Colouring Square-Free Graphs without Long Induced Paths

The complexity of {\sc Colouring} is fully understood for $H$-free graphs, but there are still major complexity gaps if two induced subgraphs $H_1$ and $H_2$ are forbidden. Let $H_1$ be the $s$-vertex cycle $C_s$ and $H_2$ be the $t$-vertex path $P_t$. We show that {\sc Colouring} is polynomial-time solvable for $s=4$ and $t\leq 6$, strengthening several known results. Our main approach is to initiate a study into the boundedness of the clique-width of atoms (graphs with no clique cutset) of a hereditary graph class. We first show that the classifications of boundedness of clique-width of $H$-free graphs and $H$-free atoms coincide.
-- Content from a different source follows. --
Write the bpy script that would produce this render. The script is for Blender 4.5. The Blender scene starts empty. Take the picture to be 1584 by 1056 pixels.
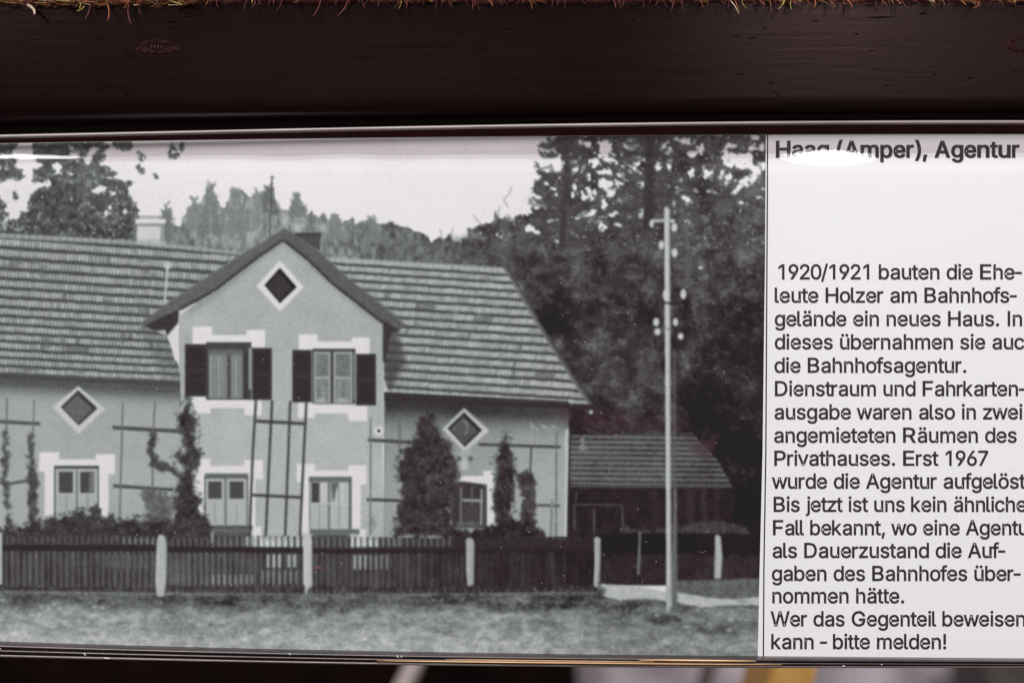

We then show that this is not the case if two graphs are forbidden: we prove that $(C_4,P_6)$-free atoms have clique-width at most~18. Our key proof ingredients are a divide-and-conquer approach for bounding the clique-width of a subclass of $C_4$-free graphs and the construction of a new bound on the clique-width for (general) graphs in terms of the clique-width of recursively defined subgraphs induced by homogeneous pairs and triples of sets. As a complementary result we prove that {\sc Colouring} is \NP-complete for $s=4$ and $t\geq 9$, which is the first hardness result on {\sc Colouring} for $(C_4,P_t)$-free graphs. Combining our new results with known results leads to an almost complete dichotomy for \cn restricted to $(C_s,P_t)$-free graphs.